**Material provided:**
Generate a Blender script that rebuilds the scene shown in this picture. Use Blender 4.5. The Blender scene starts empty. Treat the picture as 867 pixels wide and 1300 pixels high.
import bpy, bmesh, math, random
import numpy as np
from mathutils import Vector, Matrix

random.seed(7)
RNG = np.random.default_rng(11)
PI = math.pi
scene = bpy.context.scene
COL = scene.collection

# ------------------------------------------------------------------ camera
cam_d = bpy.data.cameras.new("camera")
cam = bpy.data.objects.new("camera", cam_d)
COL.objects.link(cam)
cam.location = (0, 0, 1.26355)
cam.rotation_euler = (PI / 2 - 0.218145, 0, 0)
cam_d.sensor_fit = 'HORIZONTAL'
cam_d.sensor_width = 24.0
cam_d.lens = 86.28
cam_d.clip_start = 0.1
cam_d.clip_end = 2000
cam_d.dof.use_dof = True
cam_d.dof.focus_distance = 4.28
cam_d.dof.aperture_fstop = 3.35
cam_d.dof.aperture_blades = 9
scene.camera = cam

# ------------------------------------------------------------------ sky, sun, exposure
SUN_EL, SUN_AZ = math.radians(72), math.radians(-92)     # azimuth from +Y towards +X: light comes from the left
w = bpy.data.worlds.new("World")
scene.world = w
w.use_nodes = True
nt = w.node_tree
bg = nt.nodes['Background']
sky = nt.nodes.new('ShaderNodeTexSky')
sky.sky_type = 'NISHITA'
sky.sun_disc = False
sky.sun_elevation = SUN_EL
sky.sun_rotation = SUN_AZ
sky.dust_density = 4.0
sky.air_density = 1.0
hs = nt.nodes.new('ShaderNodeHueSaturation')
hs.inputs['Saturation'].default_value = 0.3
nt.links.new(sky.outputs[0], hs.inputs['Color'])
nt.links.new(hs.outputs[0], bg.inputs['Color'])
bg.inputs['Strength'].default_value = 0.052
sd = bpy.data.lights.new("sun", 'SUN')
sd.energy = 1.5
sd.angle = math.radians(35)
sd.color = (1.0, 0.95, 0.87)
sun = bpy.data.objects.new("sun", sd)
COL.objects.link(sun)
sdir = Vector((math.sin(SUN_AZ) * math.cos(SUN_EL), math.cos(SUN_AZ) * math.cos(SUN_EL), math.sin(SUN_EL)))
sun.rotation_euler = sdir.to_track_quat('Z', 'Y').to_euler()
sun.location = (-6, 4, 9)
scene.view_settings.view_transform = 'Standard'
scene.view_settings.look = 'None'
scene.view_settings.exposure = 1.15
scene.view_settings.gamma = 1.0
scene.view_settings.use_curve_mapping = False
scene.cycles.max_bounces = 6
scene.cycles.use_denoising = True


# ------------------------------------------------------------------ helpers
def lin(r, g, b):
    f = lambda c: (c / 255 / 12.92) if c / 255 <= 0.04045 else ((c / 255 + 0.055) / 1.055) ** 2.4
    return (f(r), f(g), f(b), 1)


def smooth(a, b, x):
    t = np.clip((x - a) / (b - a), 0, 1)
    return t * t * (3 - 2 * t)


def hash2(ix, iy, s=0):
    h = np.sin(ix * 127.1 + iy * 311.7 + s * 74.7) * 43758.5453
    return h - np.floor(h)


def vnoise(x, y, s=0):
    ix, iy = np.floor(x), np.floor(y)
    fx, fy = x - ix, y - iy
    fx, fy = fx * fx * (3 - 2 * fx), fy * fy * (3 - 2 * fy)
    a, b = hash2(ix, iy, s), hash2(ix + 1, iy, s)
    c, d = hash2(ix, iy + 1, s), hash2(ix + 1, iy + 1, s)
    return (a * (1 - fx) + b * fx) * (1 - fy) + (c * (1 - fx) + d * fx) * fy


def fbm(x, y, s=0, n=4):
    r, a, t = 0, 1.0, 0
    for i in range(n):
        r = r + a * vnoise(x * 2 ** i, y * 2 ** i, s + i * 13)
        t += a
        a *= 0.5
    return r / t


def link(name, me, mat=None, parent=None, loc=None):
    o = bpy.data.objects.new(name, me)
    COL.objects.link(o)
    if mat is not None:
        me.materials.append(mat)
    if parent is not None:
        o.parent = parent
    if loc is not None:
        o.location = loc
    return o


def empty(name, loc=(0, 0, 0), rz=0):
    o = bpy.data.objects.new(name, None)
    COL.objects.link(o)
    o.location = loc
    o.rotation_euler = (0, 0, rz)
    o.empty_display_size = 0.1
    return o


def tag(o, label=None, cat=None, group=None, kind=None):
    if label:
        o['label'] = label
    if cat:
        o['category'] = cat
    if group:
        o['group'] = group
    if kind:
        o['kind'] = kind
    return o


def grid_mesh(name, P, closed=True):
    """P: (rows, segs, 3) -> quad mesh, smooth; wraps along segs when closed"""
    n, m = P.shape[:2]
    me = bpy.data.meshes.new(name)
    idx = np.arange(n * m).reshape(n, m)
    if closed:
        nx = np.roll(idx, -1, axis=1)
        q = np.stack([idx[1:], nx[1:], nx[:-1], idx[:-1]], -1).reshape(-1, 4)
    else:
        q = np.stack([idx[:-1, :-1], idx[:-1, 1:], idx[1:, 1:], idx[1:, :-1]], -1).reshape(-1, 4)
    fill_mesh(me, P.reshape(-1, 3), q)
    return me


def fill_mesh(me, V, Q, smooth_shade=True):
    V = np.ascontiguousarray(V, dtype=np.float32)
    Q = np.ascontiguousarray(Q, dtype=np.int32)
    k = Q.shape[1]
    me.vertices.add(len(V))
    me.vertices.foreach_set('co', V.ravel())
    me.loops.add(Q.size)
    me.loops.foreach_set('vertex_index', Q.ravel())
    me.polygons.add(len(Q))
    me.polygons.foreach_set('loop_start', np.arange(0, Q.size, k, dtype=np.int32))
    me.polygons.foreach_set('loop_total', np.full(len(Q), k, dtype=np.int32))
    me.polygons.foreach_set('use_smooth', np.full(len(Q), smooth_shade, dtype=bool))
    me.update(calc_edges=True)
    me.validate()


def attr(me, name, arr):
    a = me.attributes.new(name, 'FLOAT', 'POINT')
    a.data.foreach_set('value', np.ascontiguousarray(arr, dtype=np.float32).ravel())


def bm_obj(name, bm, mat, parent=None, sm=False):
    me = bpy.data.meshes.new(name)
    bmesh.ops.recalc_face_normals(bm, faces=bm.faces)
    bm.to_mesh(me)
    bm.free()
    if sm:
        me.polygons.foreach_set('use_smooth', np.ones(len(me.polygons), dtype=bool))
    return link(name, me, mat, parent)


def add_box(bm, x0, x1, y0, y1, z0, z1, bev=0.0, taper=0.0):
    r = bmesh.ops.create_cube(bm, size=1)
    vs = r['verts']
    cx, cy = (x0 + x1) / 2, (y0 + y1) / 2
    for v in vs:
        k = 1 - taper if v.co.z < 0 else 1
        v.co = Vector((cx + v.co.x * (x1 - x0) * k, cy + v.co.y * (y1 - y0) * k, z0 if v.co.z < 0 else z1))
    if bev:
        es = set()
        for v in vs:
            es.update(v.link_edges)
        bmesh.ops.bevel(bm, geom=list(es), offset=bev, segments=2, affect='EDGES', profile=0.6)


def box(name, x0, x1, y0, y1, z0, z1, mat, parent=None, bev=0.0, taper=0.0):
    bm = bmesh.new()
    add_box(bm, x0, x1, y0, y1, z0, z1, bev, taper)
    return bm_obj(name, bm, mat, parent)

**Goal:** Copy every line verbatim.

**Task answer:**
Generate a Blender script that rebuilds the scene shown in this picture. Use Blender 4.5. The Blender scene starts empty. Treat the picture as 867 pixels wide and 1300 pixels high.
import bpy, bmesh, math, random
import numpy as np
from mathutils import Vector, Matrix

random.seed(7)
RNG = np.random.default_rng(11)
PI = math.pi
scene = bpy.context.scene
COL = scene.collection

# ------------------------------------------------------------------ camera
cam_d = bpy.data.cameras.new("camera")
cam = bpy.data.objects.new("camera", cam_d)
COL.objects.link(cam)
cam.location = (0, 0, 1.26355)
cam.rotation_euler = (PI / 2 - 0.218145, 0, 0)
cam_d.sensor_fit = 'HORIZONTAL'
cam_d.sensor_width = 24.0
cam_d.lens = 86.28
cam_d.clip_start = 0.1
cam_d.clip_end = 2000
cam_d.dof.use_dof = True
cam_d.dof.focus_distance = 4.28
cam_d.dof.aperture_fstop = 3.35
cam_d.dof.aperture_blades = 9
scene.camera = cam

# ------------------------------------------------------------------ sky, sun, exposure
SUN_EL, SUN_AZ = math.radians(72), math.radians(-92)     # azimuth from +Y towards +X: light comes from the left
w = bpy.data.worlds.new("World")
scene.world = w
w.use_nodes = True
nt = w.node_tree
bg = nt.nodes['Background']
sky = nt.nodes.new('ShaderNodeTexSky')
sky.sky_type = 'NISHITA'
sky.sun_disc = False
sky.sun_elevation = SUN_EL
sky.sun_rotation = SUN_AZ
sky.dust_density = 4.0
sky.air_density = 1.0
hs = nt.nodes.new('ShaderNodeHueSaturation')
hs.inputs['Saturation'].default_value = 0.3
nt.links.new(sky.outputs[0], hs.inputs['Color'])
nt.links.new(hs.outputs[0], bg.inputs['Color'])
bg.inputs['Strength'].default_value = 0.052
sd = bpy.data.lights.new("sun", 'SUN')
sd.energy = 1.5
sd.angle = math.radians(35)
sd.color = (1.0, 0.95, 0.87)
sun = bpy.data.objects.new("sun", sd)
COL.objects.link(sun)
sdir = Vector((math.sin(SUN_AZ) * math.cos(SUN_EL), math.cos(SUN_AZ) * math.cos(SUN_EL), math.sin(SUN_EL)))
sun.rotation_euler = sdir.to_track_quat('Z', 'Y').to_euler()
sun.location = (-6, 4, 9)
scene.view_settings.view_transform = 'Standard'
scene.view_settings.look = 'None'
scene.view_settings.exposure = 1.15
scene.view_settings.gamma = 1.0
scene.view_settings.use_curve_mapping = False
scene.cycles.max_bounces = 6
scene.cycles.use_denoising = True


# ------------------------------------------------------------------ helpers
def lin(r, g, b):
    f = lambda c: (c / 255 / 12.92) if c / 255 <= 0.04045 else ((c / 255 + 0.055) / 1.055) ** 2.4
    return (f(r), f(g), f(b), 1)


def smooth(a, b, x):
    t = np.clip((x - a) / (b - a), 0, 1)
    return t * t * (3 - 2 * t)


def hash2(ix, iy, s=0):
    h = np.sin(ix * 127.1 + iy * 311.7 + s * 74.7) * 43758.5453
    return h - np.floor(h)


def vnoise(x, y, s=0):
    ix, iy = np.floor(x), np.floor(y)
    fx, fy = x - ix, y - iy
    fx, fy = fx * fx * (3 - 2 * fx), fy * fy * (3 - 2 * fy)
    a, b = hash2(ix, iy, s), hash2(ix + 1, iy, s)
    c, d = hash2(ix, iy + 1, s), hash2(ix + 1, iy + 1, s)
    return (a * (1 - fx) + b * fx) * (1 - fy) + (c * (1 - fx) + d * fx) * fy


def fbm(x, y, s=0, n=4):
    r, a, t = 0, 1.0, 0
    for i in range(n):
        r = r + a * vnoise(x * 2 ** i, y * 2 ** i, s + i * 13)
        t += a
        a *= 0.5
    return r / t


def link(name, me, mat=None, parent=None, loc=None):
    o = bpy.data.objects.new(name, me)
    COL.objects.link(o)
    if mat is not None:
        me.materials.append(mat)
    if parent is not None:
        o.parent = parent
    if loc is not None:
        o.location = loc
    return o


def empty(name, loc=(0, 0, 0), rz=0):
    o = bpy.data.objects.new(name, None)
    COL.objects.link(o)
    o.location = loc
    o.rotation_euler = (0, 0, rz)
    o.empty_display_size = 0.1
    return o


def tag(o, label=None, cat=None, group=None, kind=None):
    if label:
        o['label'] = label
    if cat:
        o['category'] = cat
    if group:
        o['group'] = group
    if kind:
        o['kind'] = kind
    return o


def grid_mesh(name, P, closed=True):
    """P: (rows, segs, 3) -> quad mesh, smooth; wraps along segs when closed"""
    n, m = P.shape[:2]
    me = bpy.data.meshes.new(name)
    idx = np.arange(n * m).reshape(n, m)
    if closed:
        nx = np.roll(idx, -1, axis=1)
        q = np.stack([idx[1:], nx[1:], nx[:-1], idx[:-1]], -1).reshape(-1, 4)
    else:
        q = np.stack([idx[:-1, :-1], idx[:-1, 1:], idx[1:, 1:], idx[1:, :-1]], -1).reshape(-1, 4)
    fill_mesh(me, P.reshape(-1, 3), q)
    return me


def fill_mesh(me, V, Q, smooth_shade=True):
    V = np.ascontiguousarray(V, dtype=np.float32)
    Q = np.ascontiguousarray(Q, dtype=np.int32)
    k = Q.shape[1]
    me.vertices.add(len(V))
    me.vertices.foreach_set('co', V.ravel())
    me.loops.add(Q.size)
    me.loops.foreach_set('vertex_index', Q.ravel())
    me.polygons.add(len(Q))
    me.polygons.foreach_set('loop_start', np.arange(0, Q.size, k, dtype=np.int32))
    me.polygons.foreach_set('loop_total', np.full(len(Q), k, dtype=np.int32))
    me.polygons.foreach_set('use_smooth', np.full(len(Q), smooth_shade, dtype=bool))
    me.update(calc_edges=True)
    me.validate()


def attr(me, name, arr):
    a = me.attributes.new(name, 'FLOAT', 'POINT')
    a.data.foreach_set('value', np.ascontiguousarray(arr, dtype=np.float32).ravel())


def bm_obj(name, bm, mat, parent=None, sm=False):
    me = bpy.data.meshes.new(name)
    bmesh.ops.recalc_face_normals(bm, faces=bm.faces)
    bm.to_mesh(me)
    bm.free()
    if sm:
        me.polygons.foreach_set('use_smooth', np.ones(len(me.polygons), dtype=bool))
    return link(name, me, mat, parent)


def add_box(bm, x0, x1, y0, y1, z0, z1, bev=0.0, taper=0.0):
    r = bmesh.ops.create_cube(bm, size=1)
    vs = r['verts']
    cx, cy = (x0 + x1) / 2, (y0 + y1) / 2
    for v in vs:
        k = 1 - taper if v.co.z < 0 else 1
        v.co = Vector((cx + v.co.x * (x1 - x0) * k, cy + v.co.y * (y1 - y0) * k, z0 if v.co.z < 0 else z1))
    if bev:
        es = set()
        for v in vs:
            es.update(v.link_edges)
        bmesh.ops.bevel(bm, geom=list(es), offset=bev, segments=2, affect='EDGES', profile=0.6)


def box(name, x0, x1, y0, y1, z0, z1, mat, parent=None, bev=0.0, taper=0.0):
    bm = bmesh.new()
    add_box(bm, x0, x1, y0, y1, z0, z1, bev, taper)
    return bm_obj(name, bm, mat, parent)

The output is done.